TASK> Write the lines out again, from the top of the material to the line containing "r = ray(u, v); p", pictures excluded.

# # # # #

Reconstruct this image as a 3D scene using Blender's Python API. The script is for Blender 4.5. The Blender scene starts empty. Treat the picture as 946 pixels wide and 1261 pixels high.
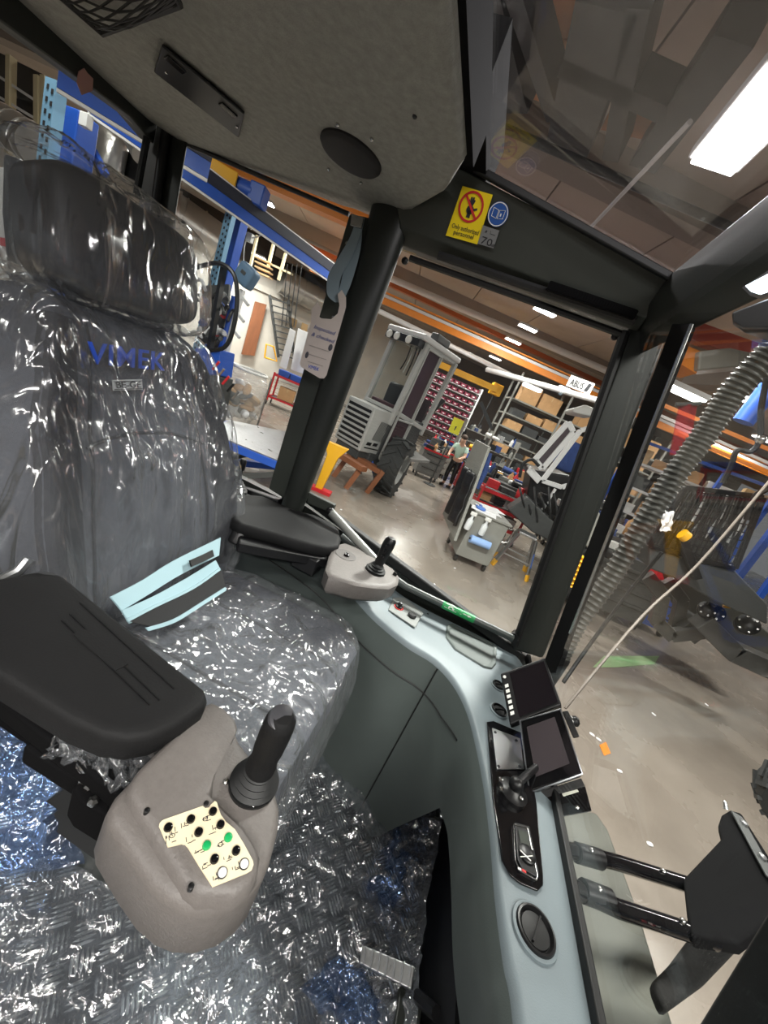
import bpy, bmesh, math, random
from mathutils import Vector, Matrix
random.seed(7)
SC = bpy.context.scene
COL = SC.collection
V = Vector
# ---------------------------------------------------------------- camera model (frame 946 x 1261)
FPX, CX, CY = 473.0, 473.0, 630.5
_n = V((-638., 1470., 473.)).normalized()
_y = V((123.9, -98.5, 473.)); _y = (_y - _n * _y.dot(_n)).normalized()
_up = -_n
_x = _y.cross(_up)
CAMR = Matrix((_x, _y, _up))          # camera (right, down, forward) -> world
HALL = -2.05                          # height of the hall floor below the eye


def ray(u, v):
    return (CAMR @ V((u - CX, v - CY, FPX))).normalized()


def bx(u, v, x):
    r = ray(u, v); return r * (x / r.x)


def by(u, v, y):
    r = ray(u, v); return r * (y / r.y)


def bz(u, v, z):
    r = ray(u, v); return r * (z / r.z)


def bp(u, v, p, n):
    r = ray(u, v); p = V(p); n = V(n); return r * (p.dot(n) / r.dot(n))


def proj(p):
    c = CAMR.transposed() @ V(p)
    return (CX + FPX * c.x / c.z, CY + FPX * c.y / c.z)


# ---------------------------------------------------------------- mesh builder
class MB:
    def __init__(self):
        self.v = []; self.f = []

    def add(self, vs, fs):
        n = len(self.v)
        self.v += [V(p) for p in vs]
        self.f += [tuple(i + n for i in f) for f in fs]
        return self

    def box(self, c, s, R=None):
        c = V(c); h = V(s) * .5
        vs = []
        for sx in (-1, 1):
            for sy in (-1, 1):
                for sz in (-1, 1):
                    d = V((sx * h.x, sy * h.y, sz * h.z))
                    vs.append(c + (R @ d if R else d))
        return self.add(vs, [(0, 1, 3, 2), (4, 6, 7, 5), (0, 4, 5, 1), (2, 3, 7, 6), (0, 2, 6, 4), (1, 5, 7, 3)])

    def beam(self, p, q, w, h, up=(0, 0, 1)):
        p = V(p); q = V(q); d = (q - p); L = d.length; d.normalize()
        up = V(up); s = d.cross(up)
        if s.length < 1e-4: s = d.cross(V((1, 0, 0)))
        s.normalize(); u = s.cross(d)
        R = Matrix((d, s, u)).transposed()
        return self.box((p + q) * .5, (L, w, h), R)

    def tube(self, pts, r, n=10, closed=False, cap=True):
        pts = [V(p) for p in pts]; m = len(pts)
        rr = r if isinstance(r, (list, tuple)) else [r] * m
        prev = None; rings = []
        for i, p in enumerate(pts):
            a = pts[(i - 1) % m] if (closed or i > 0) else p
            b = pts[(i + 1) % m] if (closed or i < m - 1) else p
            d = (b - a).normalized()
            if prev is None:
                s = d.cross(V((0, 0, 1)))
                if s.length < .05: s = d.cross(V((1, 0, 0)))
            else:
                s = prev - d * prev.dot(d)
            s.normalize(); prev = s; t = d.cross(s)
            rings.append([p + (s * math.cos(k * 2 * math.pi / n) + t * math.sin(k * 2 * math.pi / n)) * rr[i] for k in range(n)])
        return self.loft(rings, closed, cap)

    def loft(self, rings, closed=False, cap=True, ring_closed=True):
        n = len(rings[0]); m = len(rings); base = len(self.v)
        for r in rings: self.v += [V(p) for p in r]
        for i in range(m if closed else m - 1):
            a = base + i * n; b = base + ((i + 1) % m) * n
            for k in range(n if ring_closed else n - 1):
                k2 = (k + 1) % n
                self.f.append((a + k, a + k2, b + k2, b + k))
        if cap and not closed and ring_closed:
            self.f.append(tuple(base + k for k in reversed(range(n))))
            self.f.append(tuple(base + (m - 1) * n + k for k in range(n)))
        return self

    def lathe(self, prof, o=(0, 0, 0), axis=(0, 0, 1), n=20, cap=True, sx=1.0):
        o = V(o); a = V(axis).normalized()
        s = a.cross(V((0, 0, 1)))
        if s.length < .05: s = V((1, 0, 0))
        s.normalize(); t = a.cross(s)
        return self.loft([[o + a * z + (s * math.cos(k * 2 * math.pi / n) * sx + t * math.sin(k * 2 * math.pi / n)) * r for k in range(n)] for r, z in prof], False, cap)

    def cyl(self, p, q, r, n=14):
        p = V(p); q = V(q)
        return self.lathe([(r, 0), (r, (q - p).length)], p, q - p, n)

    def prism(self, pts, vec):
        pts = [V(p) for p in pts]; vec = V(vec); n = len(pts)
        vs = pts + [p + vec for p in pts]
        fs = [tuple(range(n)), tuple(reversed(range(n, 2 * n)))]
        for k in range(n):
            k2 = (k + 1) % n
            fs.append((k2, k, n + k, n + k2))
        return self.add(vs, fs)

    def grid(self, fn, nu, nv):
        b = len(self.v)
        for j in range(nv + 1):
            for i in range(nu + 1):
                self.v.append(V(fn(i / nu, j / nv)))
        for j in range(nv):
            for i in range(nu):
                a = b + j * (nu + 1) + i
                self.f.append((a, a + 1, a + nu + 2, a + nu + 1))
        return self

    def ball(self, c, r, n=14, m=8, R=None):
        c = V(c); r = V(r) if not isinstance(r, (int, float)) else V((r, r, r))
        rings = []
        for j in range(m + 1):
            t = -math.pi / 2 + math.pi * j / m
            ct = max(math.cos(t), .02)
            ring = []
            for k in range(n):
                a = 2 * math.pi * k / n
                d = V((r.x * ct * math.cos(a), r.y * ct * math.sin(a), r.z * math.sin(t)))
                ring.append(c + (R @ d if R else d))
            rings.append(ring)
        return self.loft(rings)

    def rbox(self, c, s, e=4.0, R=None, n=24, m=12):
        """rounded box as a super-ellipsoid"""
        c = V(c); h = V(s) * .5
        sg = lambda x, p: math.copysign(abs(x) ** p, x)
        rings = []; p = 2.0 / e
        for j in range(m + 1):
            t = -math.pi / 2 + math.pi * j / m
            ct = max(math.cos(t), .004)
            ring = []
            for k in range(n):
                a = 2 * math.pi * k / n
                d = V((h.x * sg(ct, p) * sg(math.cos(a), p), h.y * sg(ct, p) * sg(math.sin(a), p), h.z * sg(math.sin(t), p)))
                ring.append(c + (R @ d if R else d))
            rings.append(ring)
        return self.loft(rings)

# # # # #

OUTPUT OF THE EXERCISE>
Reconstruct this image as a 3D scene using Blender's Python API. The script is for Blender 4.5. The Blender scene starts empty. Treat the picture as 946 pixels wide and 1261 pixels high.
import bpy, bmesh, math, random
from mathutils import Vector, Matrix
random.seed(7)
SC = bpy.context.scene
COL = SC.collection
V = Vector
# ---------------------------------------------------------------- camera model (frame 946 x 1261)
FPX, CX, CY = 473.0, 473.0, 630.5
_n = V((-638., 1470., 473.)).normalized()
_y = V((123.9, -98.5, 473.)); _y = (_y - _n * _y.dot(_n)).normalized()
_up = -_n
_x = _y.cross(_up)
CAMR = Matrix((_x, _y, _up))          # camera (right, down, forward) -> world
HALL = -2.05                          # height of the hall floor below the eye


def ray(u, v):
    return (CAMR @ V((u - CX, v - CY, FPX))).normalized()


def bx(u, v, x):
    r = ray(u, v); return r * (x / r.x)


def by(u, v, y):
    r = ray(u, v); return r * (y / r.y)


def bz(u, v, z):
    r = ray(u, v); return r * (z / r.z)


def bp(u, v, p, n):
    r = ray(u, v); p = V(p); n = V(n); return r * (p.dot(n) / r.dot(n))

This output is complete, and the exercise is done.